Updated: Thu, 20 Mar 2014 12:15:00 GMT | By Priya Bala, India Syndicate

The Delhi gangrape and after: No country for women

More than a year ago, a young woman was raped by a gang on a Delhi bus. Thirteen days later she died. The nation was outraged and demanded action. The accused were tried by a fast-track court and sentenced to death. It was the first time justice had been meted out so speedily. The criminal law was amended to deal sternly with sexual assault. All big steps in the right direction to ensure the safety and dignity of women. So, can the Indian woman now go about her life and work without fear? The answer, bitter as it may be, is ‘No’


The Delhi gangrape and after: No country for women (© Reuters)

The day I sit down to write this piece the page 1 headlines in The Times of India look like this:

‘Justice Ganguly misbehaved despite my protests: Intern’

‘Ukhand addl secy held for sex assault’

‘DRDE scientist surrenders’

Prabhat Garg,a DRDE scientist accused of harassment by a research scholar, surrendered in Gwalior on Tuesday...

That’s on a single day. The incidents made it to the front page because the offenders were ‘high-profile’.  Meanwhile, every day, splattered across the crime columns are reports of rape, sexual assault and molestation of women. Here’s what the most perfunctory search of the papers through November and the first week of December threw up:

Dec 3: Police today detained for questioning two employees of a backwater island resort at nearby Pozhiyur in connection with rape of a 40-year-old Bangalore-based IT professional there last month. The woman, a professional working with an IT company, was allegedly raped by two persons in the star-category resort in the wee hours on November 28.

Dec 1: Wadi police have registered an offence of rape against 32-year-old Chandan Turkar for allegedly physically abusing a six-year-old girl inside the bathroom of his residence ...

Nov 27: Thammaiah, 23, a cab driver, has been arrested for raping a teenage girl...
 
Nov 26: A 17-year-old girl was allegedly gang-raped by four men in suburban Borivali last night...
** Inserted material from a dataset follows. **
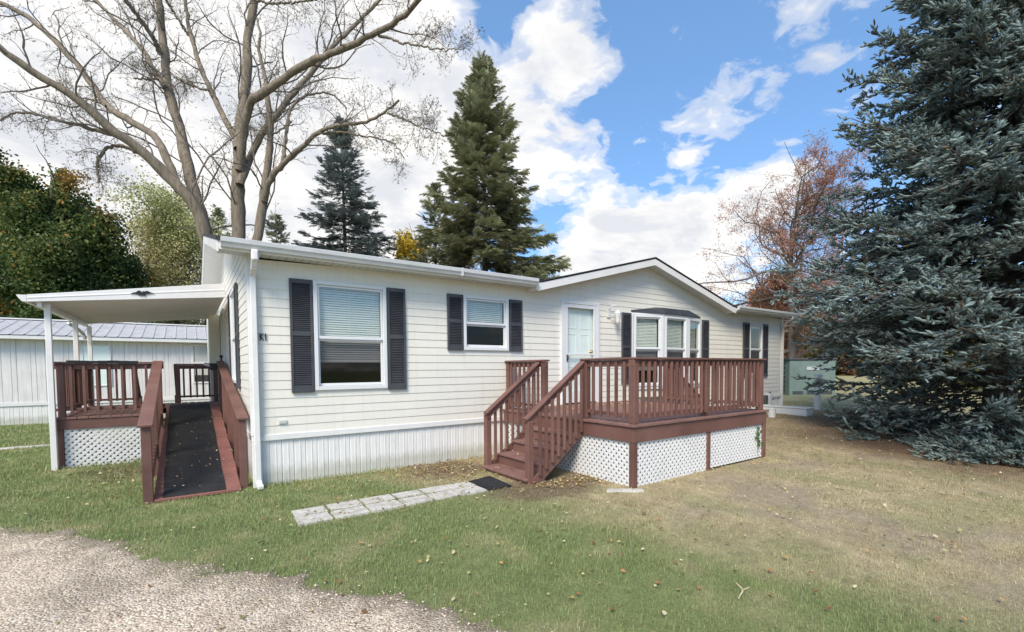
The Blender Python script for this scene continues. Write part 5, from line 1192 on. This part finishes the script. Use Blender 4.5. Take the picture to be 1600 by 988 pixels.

November 26: A 16-year-old girl was allegedly gang-raped by three persons in the HAL locality...

Nov 19: A school girl was raped on her way back from a free laptop distribution function in Faizabad...

Nov 7: A 20-year-old girl has alleged she was abducted and gang-raped by five persons...

Nov 4:  A 16-year-old girl was allegedly gang-raped in suburban Goregaon here by four of her friends, police said...

Another November report from Mumbai provides a larger picture: “In the past year, reported rape cases in the city have gone up by 57 per cent in comparison to 2011-2012, says a recently released report by Praja Foundation... Rape cases went up from 187 in 2011-12 to 294 in 2012-13 – a 57 per cent rise; 554 molestation cases were reported in the city in 2011-2012, with the figure going up to 793 in 2012-2013.”

And from Delhi: “According to new government figures there have been 1,330 rapes in Delhi in the 10 months since January compared with 706 for the whole of 2012.

Sexual assaults increased more than three-fold from 727 last year to 2,844 this year. Sexual harassment, known in India as ‘Eve-teasing’, kidnapping of women, and attacks on brides by husbands and in-laws also increased significantly.“

The reports tell the shameful truth. But I don’t need these damning statistics to know that all the public rage over the Delhi gang rape and the revised rape laws haven’t altered the reality for women in this country in any significant way.

I know this is so, because I feel it. Because my college-going niece gets groped in broad daylight at a bus stop;  because I see the way men leer at women in the Bangalore metro;  because I have been plagued by obscene calls and reporting it to the 1091 helpline number didn’t help; because I’m afraid to hop into an auto rickshaw after dark.

Stricter laws to tackle rape and sexual harassment and exemplary punishment are laudable steps in the right direction. But are they enough to ensure the safety of women? No. A complex mix of demographics, social conditioning and the essentially beastly nature of some men ensure that law enforcement alone cannot protect the Indian woman from sexual crimes.